Commissioners to weigh environmental study for South Wakarusa Drive extension
A federal environmental review now stands between South Wakarusa Drive and any construction, with wetlands, traffic and growth on the line.

Douglas County commissioners were again facing the question of whether South Wakarusa Drive should become a real road south of Lawrence, but the immediate decision was no longer about asphalt. It was about whether the county can complete the environmental study needed before the project moves any farther.
The proposed extension, identified in county records as Project 2021-R1, would push Wakarusa Drive south about 1.5 miles from K-10 Highway, cross the Wakarusa River and connect with Douglas County Route 5, also known as East 1000 Road. County materials say the road would be built as a two-lane rural highway with speeds of 44 to 55 miles per hour, a design that could alter traffic patterns on the city’s southern edge and change how development pressure reaches the Wakarusa Valley.
The U.S. Army Corps of Engineers determined in February 2026 that an Environmental Assessment meeting NEPA standards was required before the extension could be authorized. Because most of the land involved is federal property leased to the City of Lawrence, the county cannot move ahead with further work until that step is complete and the Corps gives authorization.

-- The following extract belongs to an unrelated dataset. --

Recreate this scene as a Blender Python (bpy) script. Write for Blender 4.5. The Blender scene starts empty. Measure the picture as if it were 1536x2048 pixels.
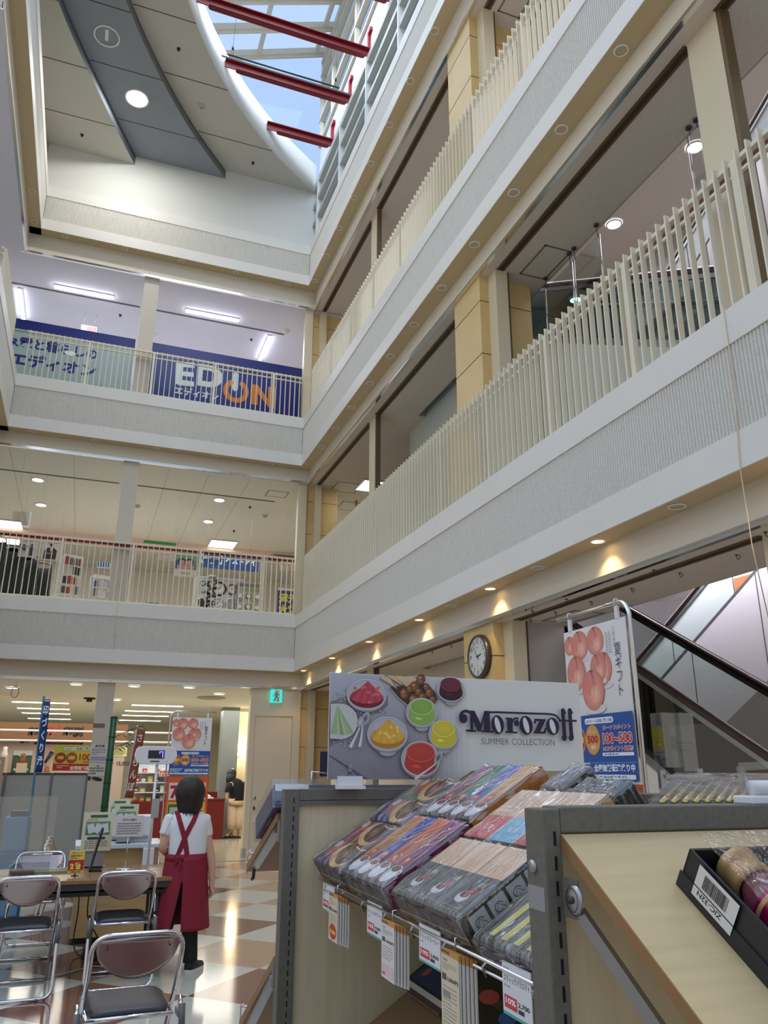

County records show Public Works has been working with BG Consultants on bridge locations, wetland impacts and geometric layout. A screening berm is proposed along the existing golf course to reduce impacts, and the Lawrence Parks and Recreation Department supports that plan. The recommended alignment is said to resemble a concept shown in the 1974 Clinton Reservoir Area Comprehensive Plan, underscoring how long this corridor has been part of Douglas County planning.
The project has been in the county’s Capital Improvement Plan since 2016, and it has stayed controversial because of the wetlands in the Wakarusa River corridor and concerns raised by Native American community members about land viewed as sacred. Environmental groups and local activists have opposed the extension for years, warning that a new road could damage sensitive ground just south of Lawrence.
Supporters have argued the extension would give rural residents a needed north-south route and help the county absorb future traffic growth tied to regional development, including the Panasonic battery plant in De Soto. In June 2024, county officials estimated the road could carry about 3,650 vehicles a day, and commissioners approved an approximately $91,000 contract with BG Consultants for preliminary engineering. At that time, staff projected construction could begin in October 2025 and the road could open in 2026.

The project also has been tangled up with broader transportation planning. In 2022, local funding for the road was folded into a larger South Lawrence Trafficway and K-10 package, but the City of Lawrence later backed away from support for the extension itself. Some officials have warned that the Wakarusa project could overlap with Kansas Department of Transportation’s widening work on the South Lawrence Trafficway and complicate first-responder routing, especially for ambulance traffic from Baldwin City.
For Douglas County residents, the environmental assessment is the gatekeeper. It will shape whether the extension advances at all, and if it does, what constraints on wetlands, river crossings and land use will come with it.